Spoiler-Free Review: Saming (Unnamed Footage Festival)

March 31, 2026

Written by Joseph Perry

Joseph Perry is the Film Festival Editor for Horror Fuel; all film festival related queries and announcements should be sent to him at josephperry@gmail.com. He is a contributing writer for the "Phantom of the Movies VideoScope" and “Drive-In Asylum” print magazines and the websites Gruesome Magazine, Diabolique Magazine, The Scariest Things, B&S About Movies, and When It Was Cool. He is a co-host of the "Uphill Both Ways" pop culture nostalgia podcast and also writes for its website. Joseph occasionally proudly co-writes articles with his son Cohen Perry, who is a film critic in his own right. A former northern Californian and Oregonian, Joseph has been teaching, writing, and living in South Korea since 2008.

Official Synopsis

While searching for his missing sister in Northern Thailand, a fitness vlogger is introduced to the legend of Saming, a shapeshifting tiger that consumes and replaces its victims. Ignoring warnings from the locals, he ventures into the jungle, believing his sister vanished there. As his trek leads him deeper into the brush, his companions disappear one-by-one, and he finds himself stalked by a mysterious spirit in the form of his sister.

Review

First-time director Rungroj Park Rojanachotikul takes an online-influencer approach to kick things off with Saming (U.K./Thailand, 2026) before the characters have to abandon their screen personalities as they fight for their lives. Fitness influencer Louis (Louis James) and his travel vlogger friend Jear (Jear Humphries, who cowrote the screenplay with Rojanachotikul) team up with Louis’ ex-girlfriend Sarah (Sarah Alexandra Marks) and her actress friend Sandra (Sandra Juengling) to search for Louis’s missing sister, believed to be somewhere in the jungles of Thailand. Louis eventually waves off warnings about a shape-shifting tiger spirit that can assume human forms despite Jear’s concerns about their validity, and seasoned fear-fare fanatics can guess that his decision is a rather unwise one. 

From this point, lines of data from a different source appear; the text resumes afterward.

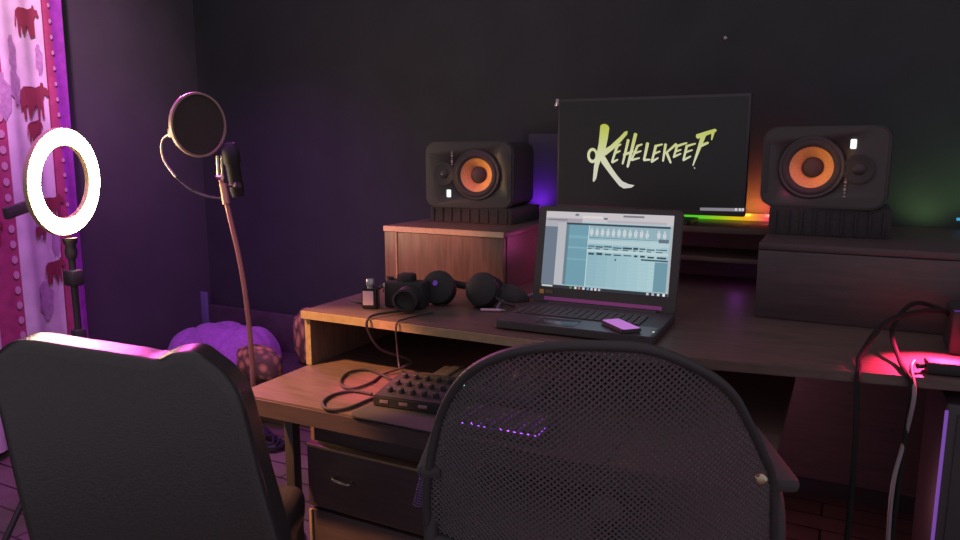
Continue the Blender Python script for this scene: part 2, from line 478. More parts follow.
# ================================================================== MONITOR
MY = 2.30
A, B_, C_, D_ = on_y(557, 99, MY), on_y(750, 93, MY), on_y(750, 217, MY), on_y(557, 210, MY)
mx0, mx1 = A.x + .003, B_.x + .005; mz0, mz1 = (C_.z + D_.z) / 2, (A.z + B_.z) / 2
mw, mh = mx1 - mx0, mz1 - mz0; mcx, mcz = (mx0 + mx1) / 2, (mz0 + mz1) / 2
mon = thing('monitor', 'large black desktop monitor showing a pale green brush lettered name', 'monitor', (mcx, MY, ZH))
MM = T(-mcx, -MY, -ZH)
MB().box((mcx, MY + .018, mcz), (mw, .034, mh), .005, M=MM).build('housing', BLK, mon)
SCRB = glow('screen_black', lin((20, 18, 21)), .4)
MB().box((mcx, MY + .0005, mcz + .005), (mw - .016, .002, mh - .028), M=MM).build('screen', SCRB, mon)
MB().box((mcx, MY + .06, mcz - .12), (.08, .05, .22), .008, M=MM).prism(rrect(.07, .05, .01), ZH + .008, mcz - .1, MM @ T(mcx, MY + .11, 0)).build('stand_neck', BLKM, mon)
MB().prism(rrect(.26, .17, .02), ZH + .0005, ZH + .012, MM @ T(mcx, MY + .16, 0), .003).build('stand_foot', BLKM, mon)
# lettering traced as brush strokes on the screen plane
def scr(x, y):                                        # crop pixels of the lettering -> screen plane
    p = on_y(580 + x / 6, 110 + y / 6, MY - .0012); return (p.x - mcx, p.z - ZH)
ltm = MB(); YL = -.0012
def poly(pts, dy=0):
    vs = [ltm.bm.verts.new((*[scr(x, y)[0]], YL - dy, scr(x, y)[1])) for x, y in pts]
    f = ltm.bm.faces.new(vs); bmesh.ops.triangulate(ltm.bm, faces=[f])
NS = [0]
def stroke(p, q, w0, w1=None):
    w1 = w0 * .7 if w1 is None else w1
    dx, dy = q[0] - p[0], q[1] - p[1]; L = math.hypot(dx, dy); nx, ny = -dy / L, dx / L; tx, ty = dx / L, dy / L
    NS[0] += 1
    poly([(p[0] + nx * w0 / 2, p[1] + ny * w0 / 2), (p[0] - tx * w0 * .25, p[1] - ty * w0 * .25), (p[0] - nx * w0 / 2, p[1] - ny * w0 / 2), (p[0] * .5 + q[0] * .5 - nx * (w0 + w1) * .27, p[1] * .5 + q[1] * .5 - ny * (w0 + w1) * .27),
          (q[0] - nx * w1 / 2, q[1] - ny * w1 / 2), (q[0] + tx * w1 * .5, q[1] + ty * w1 * .5), (q[0] + nx * w1 / 2, q[1] + ny * w1 / 2)], .00002 * NS[0])
poly([(122, 95), (132, 86), (150, 83), (168, 92), (176, 108), (166, 175), (150, 250), (125, 300), (112, 335), (98, 410), (84, 432), (76, 425), (84, 335), (100, 262), (112, 200), (118, 140)])
for k in range(20):
    a0, a1 = 2 * PI * k / 20, 2 * PI * (k + 1) / 20
    poly([(75 + 32 * math.cos(a0), 273 + 46 * math.sin(a0)), (75 + 32 * math.cos(a1), 273 + 46 * math.sin(a1)), (76 + 17 * math.cos(a1), 272 + 27 * math.sin(a1)), (76 + 17 * math.cos(a0), 272 + 27 * math.sin(a0))], .0001)
poly([(130, 245), (180, 215), (240, 160), (268, 130), (285, 125), (284, 145), (250, 185), (205, 232), (160, 268), (140, 280)], .0002)
poly([(112, 270), (150, 278), (190, 345), (225, 395), (255, 428), (290, 444), (328, 452), (308, 466), (262, 471), (236, 455), (185, 392), (130, 318)], .0003)
for s in (((226, 206), (192, 312), 17), ((222, 218), (244, 206), 15), ((212, 258), (240, 246), 14), ((192, 315), (226, 298), 14),
          ((290, 178), (256, 322), 17), ((334, 142), (286, 340), 21), ((262, 270), (318, 248), 16),
          ((346, 214), (308, 302), 15), ((346, 216), (372, 206), 14), ((332, 258), (366, 246), 13), ((312, 300), (356, 288), 13),
          ((406, 198), (384, 300), 19), ((382, 300), (420, 298), 15),
          ((456, 212), (430, 312), 17), ((456, 216), (494, 206), 14), ((446, 262), (480, 248), 13), ((432, 310), (468, 288), 14),
          ((514, 204), (498, 306), 16), ((578, 204), (516, 258), 16), ((518, 252), (544, 316), 17),
          ((584, 210), (562, 284), 15), ((584, 216), (640, 198), 15), ((574, 250), (606, 238), 12), ((562, 282), (604, 262), 13),
          ((642, 212), (620, 302), 16), ((644, 216), (692, 202), 14), ((634, 254), (674, 240), 12), ((622, 300), (664, 278), 13),
          ((742, 150), (678, 332), 30, 7), ((702, 160), (812, 122), 28, 20), ((800, 126), (790, 178), 20, 8), ((712, 222), (768, 196), 18, 14), ((685, 346), (690, 350), 6, 5)):
    stroke(*s)
zl0 = scr(0, 460)[1]; zl1 = scr(0, 85)[1]
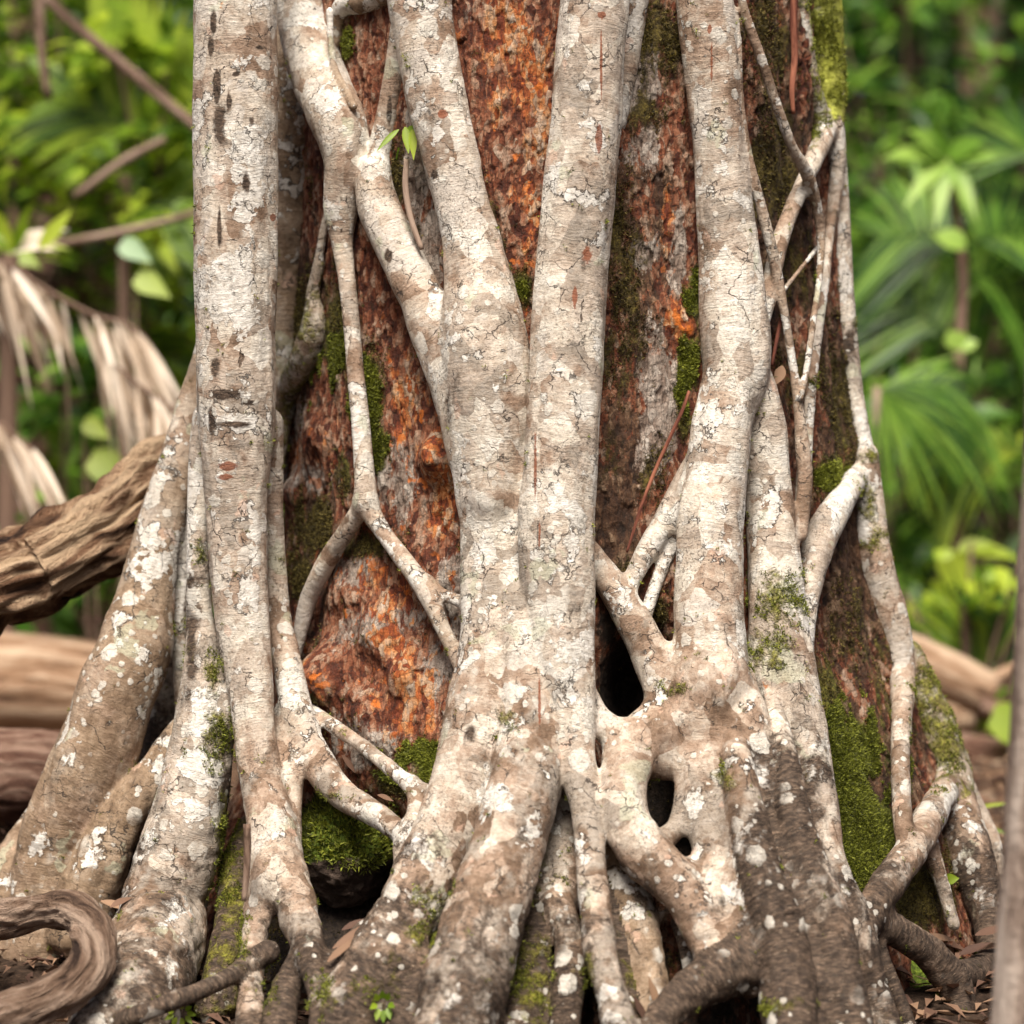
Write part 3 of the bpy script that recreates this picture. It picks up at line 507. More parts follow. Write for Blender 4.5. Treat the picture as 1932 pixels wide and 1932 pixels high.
for i in range(len(chains)):      # a root's skin stays one connected piece; stray flecks go to the root they lie on
    fi=np.nonzero(fo==i)[0]
    if len(fi)<4: continue
    u,inv=np.unique(FF[fi],return_inverse=True); f2=inv.reshape(-1,4); lab=np.arange(len(u))
    for _ in range(400):
        old=lab.copy(); np.minimum.at(lab,f2,lab[f2].min(1)[:,None]); lab=lab[lab]
        if (lab==old).all(): break
    ids,cn=np.unique(lab[f2[:,0]],return_counts=True)
    if len(ids)<2: continue
    for q in ids[cn<cn.max()]:
        cf=fi[lab[f2[:,0]]==q]; vs=np.zeros(len(FV),bool); vs[FF[cf].ravel()]=True; nb=np.nonzero(vs[FF].any(1)&(fo!=i))[0]
        if len(nb): fo[cf]=np.bincount(fo[nb]).argmax()
ROOT_LABEL={'G':'twisted root bent over at the shoulder, narrowing to a thin straight stem','B':'stout tan root leaning out to the ground','QC':'dark brown wrinkled buttress root','R':'root furred with bright green moss','T1':'thin grey root crossing the mossy side','T2':'long thin grey root hanging straight','QL2':'pale root looping round the small dark holes','Y0':'root covered in green moss'}
fig_parts={}
for i,(nm,k,C,r,dk,ms,wm) in enumerate(chains):
    f=FF[fo==i]
    if len(f)<4: continue
    u,inv=np.unique(f,return_inverse=True); f2=inv.reshape(f.shape)
    _,bi,bt=seg_dist(base_V[u],C,r); T,U,W,s=frames(C); c=C[bi]+(C[bi+1]-C[bi])*bt[:,None]; v=base_V[u]-c
    Ui=U[bi]+(U[bi+1]-U[bi])*bt[:,None]; Wi=W[bi]+(W[bi+1]-W[bi])*bt[:,None]
    co=np.stack([(v*Ui).sum(1),(v*Wi).sum(1),s[bi]+(s[bi+1]-s[bi])*bt],1)+ofs[i]
    co=laplace(co,f2,10,.6)
    dark=np.maximum(a_d[u],dk*(.55+.75*(1-low[u]))+.55*smooth01((.60-FV[u,2])/.55)*(wm<.5))
    at={'rootco':co,'moss':np.maximum(a_m[u]*.78,ms),'dark':dark,'pale':a_p[u],'rust':a_r[u],'age':smooth01((.85-FV[u,2])/.65),'lime':np.clip(a_l[u],0,1),'warm':np.full(len(u),wm)}
    o=mesh_obj('root',FV[u],f2,M['fig'],fig,at,FN[u]); fig_parts[nm]=o
    if nm in ROOT_LABEL: o['label']=ROOT_LABEL[nm]
# ------------------------------------------------------------------ host tree: flaking red trunk, a displaced height field all round
_Rh=[.565,.565,.572,.605,.645,.685,.765,.835,.91,.95]
def burl_list():
    out=[]
    for px,py,r,h in [(632,1275,72,.085),(720,1195,60,.035),(700,1345,55,.04),(760,1270,50,.03),(712,1400,34,.035),(832,872,40,.055),(826,840,22,.03),(800,1060,90,.025),(600,830,60,.03),(1270,600,50,.01),(560,930,40,.03),(660,1120,60,.02)]:
        y=surf_y(px,py,_Rh); p=P(px,py,y); out.append((p,r/1000,h))
    return out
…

Local color in Bangkok and in the areas far from the city is on full display. James and Marks are seasoned actors and give strong lead performances here. The two have appeared together in director Howard J. Ford’s Thailand-set River of Blood (2024), for which Rojanachotikul was the cinematographer, and most recently in this year’s creature feature Bone Keeper (reviewed here). They are joined by newcomers Humphries, Juengling, and Thai talent in smaller but important roles, all of whom give fine supporting turns. Rojanachotikul follows most of the expected tropes of found-footage shockers, though the Thai setting and folk horror aspects add unique flavor to Saming.          

Saming screened as part of San Francisco’s Unnamed Footage Festival, which ran March 24–29, 2026.